Freedom, NY: A Story of Loss

By Christina E. Rodriguez

Deep and emotional, yet not a tear-jerker. Multi-layered and dense, but easy to follow. Bilingual yet easily understood by all those watching. “Freedom, NY” is a play that falls into all of these categories, making points in many different aspects of the human experience. Written by Jennifer Barclay, the play recently world premiered at Theater Wit, produced by Teatro Vista in their 20th year of production.

Joe Minoso, the 32-year-old director of the play, says that he first read for the part of Gabriel back in 2005 and decided to tell his new production company about it. This eventually led to the production of a shortened version, before deciding to perform it in its entirety.

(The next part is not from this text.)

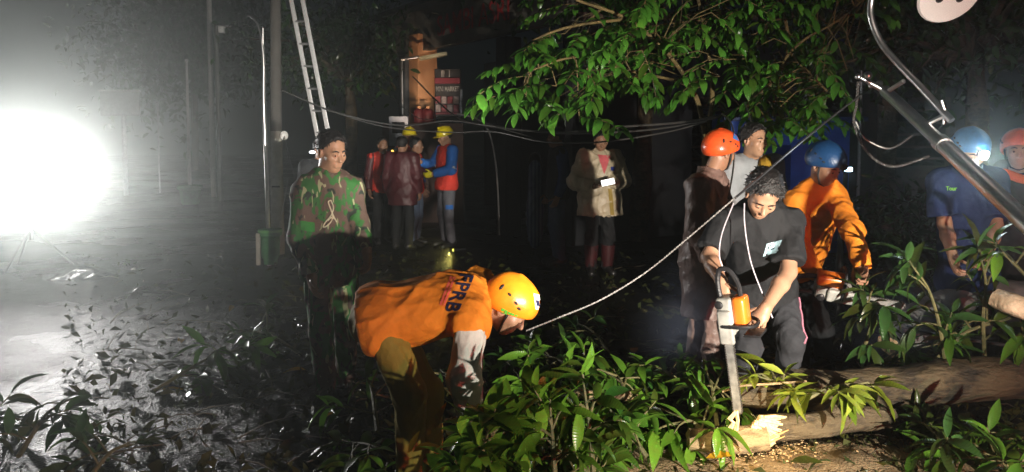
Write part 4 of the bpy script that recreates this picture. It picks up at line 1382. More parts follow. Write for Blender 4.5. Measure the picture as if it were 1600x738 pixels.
# ------------------------------------------------------------------ fallen street lamp of stainless pipe
def fallen_lamp():
    pa, pb = P(1383, 142, 4.6), P(1640, 382, 2.95)
    end = pb + (pb - pa) * .55
    root = empty('fallen_lamp_post', V((end.x, end.y, max(0, end.z))), 'fallen stainless steel lamp post slanting across the upper right with a hooked arm', 'street lamp')
    mid = pa.lerp(pb, .45)
    MB().tube([pa, mid], .034, 18).link('pole', STEEL, root)
    MB().tube([mid, pb, end], .040, 18).link('pole', STEEL, root)
    d = (pb - pa).normalized()
    MB().tube([mid - d * .03, mid + d * .03], .0445, 18).link('collar', STEEL, root)
    # finial balls
    for u, v, r in ((1341, 120, .020), (1356, 118, .026), (1374, 131, .022), (1361, 134, .016)):
        MB().ball(P(u, v, 4.62), r, 10).link('finial_ball', STEEL, root)
    MB().tube([P(1345, 122, 4.62), pa], [.012, .024], 10).link('finial_stem', STEEL, root)
    arm = bez([P(1487, 189, 3.95), P(1440, 138, 4.1), P(1400, 96, 4.22), P(1376, 66, 4.28), P(1362, 32, 4.3), P(1361, 4, 4.3), P(1372, -30, 4.25), P(1410, -58, 4.15), P(1450, -52, 4.05), P(1470, -30, 4.02)], 6)
    MB().tube(arm, .0185, 12).link('hooked_arm', STEEL, root)
    for (a, b) in (((1390, 141), (1412, 127)), ((1450, 193), (1474, 181))):
        MB().tube([P(a[0], a[1], 4.35 if a[0] < 1420 else 4.05), P(b[0], b[1], 4.2 if a[0] < 1420 else 4.0)], .013, 8).link('strut', STEEL, root)
    MB().tube([P(1471, 157, 3.98), P(1476, 172, 3.98), P(1474, 194, 4.0)], .007, 6).link('wire_tail', GREYM, root)
    # disc head
    c = P(1484, -9, 4.0)
    Mz = frame(z=V((.05, -.80, -.60)), x=V((1, 0, 0)))
    hd = MB().lathe([(.02, -.07), (.10, -.06), (.155, -.02), (.168, .0), (.160, .012), (.12, .016), (.02, .018)], c, Mz, n=28).link('lamp_head', WHITEP, root)
    for x in (-.055, .055):
        MB().ball(c + Mz @ V((x, -.02, .016)), .022, 8, sc=(1, 1, .4), rot=Mz).link('bulb_socket', BLACKP, hd)
    return root
fallen_lamp()

# ------------------------------------------------------------------ cables
CAB = mat('black_cable', (.03, .03, .032), .35, bump=.1)
GCAB = mat('grey_cable', (.09, .088, .085), .35, metal=.3, bump=.1)
def cable(label, pts, r, m=CAB, name='cable', n=6):
    b = MB(); b.tube(bez(pts, n), r, 6)
    o = b.link(name, m, loc=pts[0])
    return tag(o, label, 'cable')
def twisted(label, pts, r, turns, m=GCAB, name='cable'):
    c = bez(pts, 24)
    a, b2 = [], []
    L_ = len(c)
    for i, p in enumerate(c):
        t = (c[min(i + 1, L_ - 1)] - c[max(0, i - 1)]).normalized(); u = t.cross(V((0, 1, .2))).normalized(); w = t.cross(u)
        g = turns * 2 * math.pi * i / L_
        a.append(p + (u * math.cos(g) + w * math.sin(g)) * r * .8); b2.append(p - (u * math.cos(g) + w * math.sin(g)) * r * .8)
    mb = MB(); mb.tube(a, r * .72, 6); mb.tube(b2, r * .72, 6)
    o = mb.link(name, m, loc=pts[0])
    return tag(o, label, 'cable')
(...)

The play tells the story about neighbors, to put it simply; A small black family, consisting of Portia, a 12-year-old girl, and her grandmother Justice Mayflower, played by Cheryl Lynn Bruce, and their new neighbor Gabriel, an undocumented immigrant from Mexico. Throughout the hour and a half performance, Gabriel, played by Desmin Borges, prepares all the intricate necessities for a Dia De Los Muertos on to his front lawn for the day to come.

“My dream was to do it for Dia De Los Muertos to educate people about the holiday,” said Minoso. “The play itself was a discussion of what it is and it’s very culturally placed. We did what we could to find a balanced altar so that it speaks to everyone.”

Parallel to Gabriel’s preparations, Portia’s story emerges. The year before the play is set, Portia watched as a man shot and killed two of her friends, taking a third hostage. Every week, they flyer the town looking for Molly but never find her. Gabriel, a janitor at the school, finds out and begins to ask Portia about her friends.

“I wanted to tell the story of this little girl trapped by her own fear,” Minoso said during a phone interview. “At the end of the day, the relationship was lovely between the immigrant and the young girl. I tried to show potential to be open to the rest of the world.”

The story of loss is prevalent in the play, especially when Gabriel talks to his dead mother as if she’s still alive, being, above all else, comical. Portia’s parents left her in the hands of her grandmother, who is hurt by her daughter’s neglect. Portia, of course, internally mourns the loss of her friends.

“It tackles a lot of heavy subject matter,” said Minoso. One of most obvious themes in the play, however, dealt with race relations between Blacks and Latinos. Minoso pointed out that in most plays the racial tension is usually between whites and people of color. But the reality of it, is that there are many instances of racial tension where it’s brown on brown, he said.

“It was a good opportunity to take a look at race in a different light,” he explained. In the original script, Portia and Justice Mayflower are white characters, not Black. This is also the first time Teatro Vista takes such a strong look at race in a play, although it has been lightly touched upon in “The Elaborate Entrance of Chad Deity” and ‘Our Lady of the Underpass.”

“Mayflower has been there since she was born in a predominantly black area that has slowly been gentrified and she was given this position as [justice of the peace] that she’s holding on to for dear life,” explained Minoso. What the audience doesn’t see is that the rest of the community is white, doubting her ability to keep the peace, and instead of fighting back, Mayflower begins to turn her own feelings of resentment on Gabriel.

“It’s about what fear can do to someone,” said Minoso. “All events were decisions based in xenophobic fear.”

The end of the play comes on the Day of the Dead, when the climactic result of Justice Mayflower’s fear and pressure takes hold of her and all that has been held within comes out. It isn’t until then when Portia realizes that she can once again step outside of her grandmother’s house, out of her front gate, out into the world. The first place she goes is to Gabriel’s yard right next door.